On 2012-02-16, at 8:57 AM, Wojtek S wrote:
> The only thing beside the relationship with my wife that
> keeps me from total despair is anecdote of a certain Jew who after the
> Nazi invasion of Poland went into hiding. The only contact with the
> outside world was the radio that he kept so he listened to the BBC for
> the news from the front. By 1942, these news were overwhelmingly bad.
> The Nazi conquered Western Europe and were rapidly advancing toward
> Moscow. So the guy decided that there was no way out and hanged
> himself in despair, shortly before the news of Stalingrad broke out.
Grim anecdote, but history provides more reassurance that change will come since no system is permanent. But that's still not saying much, since our dilemma is that we can't know when conditions will change, and in the long run we're all dead. So for most people the illusion of permanence becomes deeply embedded and fosters conservatism, including a hopeful faith in the inevitability of relief which is the basis of all religions, secular and otherworldly.
When change does come, it is typically unexpected and swift. The most spectacular example in our lifetime was the rather abrupt collapse of the Soviet Union and the restoration of capitalism in the fSU and China and the other states (barring Cuba, for now) where the capitalists had previously been expropriated. In retrospect, you can trace the subterranean roots of these developments, but no serious analyst without an ideological axe to grind anticipated these changes before they appeared during the 80's. Even those on the left who forecast that these "state capitalist" or "deformed workers' states" would undergo revolutions resulting in workers' democratic control of the political system never expected their social foundations to be overturned, and certainly not with the tacit consent of their working classes.

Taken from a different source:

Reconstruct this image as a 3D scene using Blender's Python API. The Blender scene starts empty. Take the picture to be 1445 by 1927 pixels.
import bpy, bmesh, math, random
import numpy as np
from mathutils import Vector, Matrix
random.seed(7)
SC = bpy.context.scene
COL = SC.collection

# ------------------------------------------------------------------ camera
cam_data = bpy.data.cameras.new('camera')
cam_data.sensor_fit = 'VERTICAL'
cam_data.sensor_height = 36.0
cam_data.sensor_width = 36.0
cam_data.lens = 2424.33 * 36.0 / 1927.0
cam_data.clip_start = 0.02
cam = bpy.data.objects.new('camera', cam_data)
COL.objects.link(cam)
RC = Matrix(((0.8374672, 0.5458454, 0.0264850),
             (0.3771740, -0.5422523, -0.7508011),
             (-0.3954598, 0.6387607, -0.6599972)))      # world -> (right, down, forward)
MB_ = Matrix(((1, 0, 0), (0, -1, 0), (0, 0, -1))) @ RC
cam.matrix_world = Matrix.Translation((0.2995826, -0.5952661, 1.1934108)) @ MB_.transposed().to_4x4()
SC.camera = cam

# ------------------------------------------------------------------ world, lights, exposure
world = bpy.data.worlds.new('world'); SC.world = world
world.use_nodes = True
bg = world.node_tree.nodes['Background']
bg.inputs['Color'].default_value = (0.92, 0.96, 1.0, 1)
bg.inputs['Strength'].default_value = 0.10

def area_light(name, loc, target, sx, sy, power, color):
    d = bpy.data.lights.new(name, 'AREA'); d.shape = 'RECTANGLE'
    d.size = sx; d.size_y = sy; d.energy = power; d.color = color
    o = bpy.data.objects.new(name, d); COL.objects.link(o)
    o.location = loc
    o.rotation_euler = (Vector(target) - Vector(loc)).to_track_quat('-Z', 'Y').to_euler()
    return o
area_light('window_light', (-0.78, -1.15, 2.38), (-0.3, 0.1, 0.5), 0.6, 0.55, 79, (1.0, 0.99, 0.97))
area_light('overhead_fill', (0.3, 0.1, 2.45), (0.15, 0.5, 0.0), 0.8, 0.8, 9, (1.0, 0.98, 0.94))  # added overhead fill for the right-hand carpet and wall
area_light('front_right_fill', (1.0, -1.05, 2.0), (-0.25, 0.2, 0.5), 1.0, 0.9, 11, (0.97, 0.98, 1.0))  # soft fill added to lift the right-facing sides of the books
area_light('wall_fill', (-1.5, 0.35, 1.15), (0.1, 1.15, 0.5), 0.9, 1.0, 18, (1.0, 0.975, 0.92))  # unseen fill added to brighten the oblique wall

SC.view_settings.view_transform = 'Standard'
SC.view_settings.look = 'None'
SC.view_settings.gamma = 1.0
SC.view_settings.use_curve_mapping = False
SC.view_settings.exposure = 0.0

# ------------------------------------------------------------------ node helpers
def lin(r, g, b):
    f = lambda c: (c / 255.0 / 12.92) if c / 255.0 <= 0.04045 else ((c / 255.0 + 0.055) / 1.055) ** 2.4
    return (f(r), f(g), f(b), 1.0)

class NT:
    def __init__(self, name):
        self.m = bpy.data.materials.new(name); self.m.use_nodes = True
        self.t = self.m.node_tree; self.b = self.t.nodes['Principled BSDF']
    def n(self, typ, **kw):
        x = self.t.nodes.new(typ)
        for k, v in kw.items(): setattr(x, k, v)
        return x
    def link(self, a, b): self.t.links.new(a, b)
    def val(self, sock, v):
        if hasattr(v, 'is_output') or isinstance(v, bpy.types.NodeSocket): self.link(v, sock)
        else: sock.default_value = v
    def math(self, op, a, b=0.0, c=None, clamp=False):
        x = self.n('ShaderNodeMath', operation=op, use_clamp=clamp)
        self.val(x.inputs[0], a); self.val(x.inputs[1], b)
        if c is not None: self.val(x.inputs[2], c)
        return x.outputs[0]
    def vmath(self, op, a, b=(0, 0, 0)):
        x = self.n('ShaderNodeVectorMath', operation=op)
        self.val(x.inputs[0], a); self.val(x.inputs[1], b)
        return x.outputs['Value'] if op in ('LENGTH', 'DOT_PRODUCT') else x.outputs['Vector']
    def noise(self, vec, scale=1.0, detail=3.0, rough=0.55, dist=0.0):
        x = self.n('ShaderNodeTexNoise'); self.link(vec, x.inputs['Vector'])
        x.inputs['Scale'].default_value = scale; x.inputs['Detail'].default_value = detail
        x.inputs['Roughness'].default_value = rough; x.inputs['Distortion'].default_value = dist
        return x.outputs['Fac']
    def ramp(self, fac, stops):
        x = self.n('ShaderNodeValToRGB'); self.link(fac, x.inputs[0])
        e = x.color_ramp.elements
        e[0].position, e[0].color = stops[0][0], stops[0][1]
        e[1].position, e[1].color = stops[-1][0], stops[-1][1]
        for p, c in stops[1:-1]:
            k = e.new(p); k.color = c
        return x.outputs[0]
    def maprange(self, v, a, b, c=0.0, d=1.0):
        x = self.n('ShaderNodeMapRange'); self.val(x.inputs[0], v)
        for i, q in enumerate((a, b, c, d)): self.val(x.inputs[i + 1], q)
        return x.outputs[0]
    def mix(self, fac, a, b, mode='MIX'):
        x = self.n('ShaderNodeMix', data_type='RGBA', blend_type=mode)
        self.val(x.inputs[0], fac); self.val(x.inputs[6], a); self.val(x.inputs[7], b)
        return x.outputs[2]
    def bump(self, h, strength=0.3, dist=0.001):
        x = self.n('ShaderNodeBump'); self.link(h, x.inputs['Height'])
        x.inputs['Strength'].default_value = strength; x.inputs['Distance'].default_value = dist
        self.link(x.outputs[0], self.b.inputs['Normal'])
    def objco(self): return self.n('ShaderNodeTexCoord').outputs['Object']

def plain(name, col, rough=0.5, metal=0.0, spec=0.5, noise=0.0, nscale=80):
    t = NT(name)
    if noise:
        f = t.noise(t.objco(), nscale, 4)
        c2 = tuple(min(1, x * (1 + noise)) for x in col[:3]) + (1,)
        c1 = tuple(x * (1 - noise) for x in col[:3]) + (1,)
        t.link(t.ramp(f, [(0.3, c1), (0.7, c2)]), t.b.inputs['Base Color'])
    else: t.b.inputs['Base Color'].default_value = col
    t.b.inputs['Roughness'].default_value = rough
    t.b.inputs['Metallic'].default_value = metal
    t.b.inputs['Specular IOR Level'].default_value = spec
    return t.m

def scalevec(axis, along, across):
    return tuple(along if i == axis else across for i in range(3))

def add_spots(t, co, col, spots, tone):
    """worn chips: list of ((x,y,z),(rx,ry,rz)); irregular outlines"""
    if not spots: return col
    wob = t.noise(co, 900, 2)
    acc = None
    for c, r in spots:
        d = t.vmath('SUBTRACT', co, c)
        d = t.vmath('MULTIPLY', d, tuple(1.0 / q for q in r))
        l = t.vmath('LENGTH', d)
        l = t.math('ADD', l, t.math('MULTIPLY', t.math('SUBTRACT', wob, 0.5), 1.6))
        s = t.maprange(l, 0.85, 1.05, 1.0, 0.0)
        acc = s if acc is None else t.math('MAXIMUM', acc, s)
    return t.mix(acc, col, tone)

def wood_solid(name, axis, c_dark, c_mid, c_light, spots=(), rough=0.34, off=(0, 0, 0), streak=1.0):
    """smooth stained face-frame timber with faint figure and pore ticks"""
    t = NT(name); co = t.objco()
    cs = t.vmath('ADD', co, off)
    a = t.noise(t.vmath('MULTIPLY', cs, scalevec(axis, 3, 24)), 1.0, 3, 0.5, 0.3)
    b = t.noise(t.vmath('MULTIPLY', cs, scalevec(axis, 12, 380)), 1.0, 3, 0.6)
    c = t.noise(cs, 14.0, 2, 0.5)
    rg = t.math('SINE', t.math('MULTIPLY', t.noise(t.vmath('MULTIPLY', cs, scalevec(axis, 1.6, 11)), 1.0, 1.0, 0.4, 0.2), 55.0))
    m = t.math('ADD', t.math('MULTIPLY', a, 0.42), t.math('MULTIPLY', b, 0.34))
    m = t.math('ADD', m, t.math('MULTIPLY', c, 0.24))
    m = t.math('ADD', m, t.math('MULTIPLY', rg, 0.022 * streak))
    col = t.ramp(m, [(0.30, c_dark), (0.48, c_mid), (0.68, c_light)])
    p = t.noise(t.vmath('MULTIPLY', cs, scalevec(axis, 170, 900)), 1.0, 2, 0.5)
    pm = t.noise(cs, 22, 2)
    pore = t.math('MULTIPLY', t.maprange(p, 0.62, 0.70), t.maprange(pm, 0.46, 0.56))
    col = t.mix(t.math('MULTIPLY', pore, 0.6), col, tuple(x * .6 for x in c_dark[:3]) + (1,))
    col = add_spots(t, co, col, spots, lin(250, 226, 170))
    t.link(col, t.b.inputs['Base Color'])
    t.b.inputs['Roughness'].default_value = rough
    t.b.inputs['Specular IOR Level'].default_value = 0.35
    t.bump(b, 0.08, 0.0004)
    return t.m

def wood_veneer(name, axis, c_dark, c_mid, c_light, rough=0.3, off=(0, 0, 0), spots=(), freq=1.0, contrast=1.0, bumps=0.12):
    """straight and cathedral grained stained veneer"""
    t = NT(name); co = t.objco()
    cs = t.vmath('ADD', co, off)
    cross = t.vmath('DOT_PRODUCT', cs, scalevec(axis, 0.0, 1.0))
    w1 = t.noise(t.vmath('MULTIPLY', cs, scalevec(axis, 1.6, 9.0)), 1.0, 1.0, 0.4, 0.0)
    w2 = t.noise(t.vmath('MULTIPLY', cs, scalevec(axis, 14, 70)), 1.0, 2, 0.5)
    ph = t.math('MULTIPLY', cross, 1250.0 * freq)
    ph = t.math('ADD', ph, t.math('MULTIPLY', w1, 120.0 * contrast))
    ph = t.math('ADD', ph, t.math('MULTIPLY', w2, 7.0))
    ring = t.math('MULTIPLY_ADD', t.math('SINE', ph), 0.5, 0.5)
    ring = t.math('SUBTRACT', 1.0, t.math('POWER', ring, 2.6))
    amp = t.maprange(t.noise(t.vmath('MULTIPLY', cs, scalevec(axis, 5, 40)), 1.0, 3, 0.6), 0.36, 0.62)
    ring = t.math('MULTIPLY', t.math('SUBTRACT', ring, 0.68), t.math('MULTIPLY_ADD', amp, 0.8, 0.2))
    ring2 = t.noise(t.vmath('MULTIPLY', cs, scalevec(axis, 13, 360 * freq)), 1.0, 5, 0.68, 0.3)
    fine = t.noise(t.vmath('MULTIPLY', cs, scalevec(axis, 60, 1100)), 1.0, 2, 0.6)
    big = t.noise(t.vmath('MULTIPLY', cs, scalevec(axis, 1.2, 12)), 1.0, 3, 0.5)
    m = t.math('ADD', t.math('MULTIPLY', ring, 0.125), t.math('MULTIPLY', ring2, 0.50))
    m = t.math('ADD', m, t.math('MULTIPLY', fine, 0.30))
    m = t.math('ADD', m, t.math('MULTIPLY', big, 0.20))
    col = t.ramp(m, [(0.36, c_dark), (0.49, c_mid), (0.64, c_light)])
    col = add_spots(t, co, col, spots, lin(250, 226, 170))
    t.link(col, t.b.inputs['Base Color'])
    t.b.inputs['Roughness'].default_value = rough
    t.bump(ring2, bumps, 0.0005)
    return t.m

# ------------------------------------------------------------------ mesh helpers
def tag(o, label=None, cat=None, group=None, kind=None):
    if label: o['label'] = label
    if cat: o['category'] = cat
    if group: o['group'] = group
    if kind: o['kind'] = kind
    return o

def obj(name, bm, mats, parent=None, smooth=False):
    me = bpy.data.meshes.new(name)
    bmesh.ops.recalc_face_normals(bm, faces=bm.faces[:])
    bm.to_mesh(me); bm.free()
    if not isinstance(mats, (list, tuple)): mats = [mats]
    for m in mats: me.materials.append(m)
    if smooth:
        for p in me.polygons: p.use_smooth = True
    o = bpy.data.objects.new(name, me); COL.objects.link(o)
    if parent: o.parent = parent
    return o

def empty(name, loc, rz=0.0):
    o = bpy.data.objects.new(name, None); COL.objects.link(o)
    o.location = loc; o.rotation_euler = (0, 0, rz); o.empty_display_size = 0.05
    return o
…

Because Western capitalism has been so resilient as to make a mockery of the expectations of early Marxists - expectations which were reasonable at the time given the growing militancy of the working class, the spread of socialist ideas, and the doubts of the system's own apologists - I don't think I'm alone in having become conditioned to anticipating its recovery from recurrent crises. But I've never experienced a financial and economic crisis as deep and threatening as this one, and, more tellingly, one which is widely perceived that way by other than the usual suspects on the left, so I will not be wholly taken aback if this time does prove to be different. Already, there is more off-campus talk of "collapse" and "revolution" in the air in both Europe and the US than I can recall in my lifetime.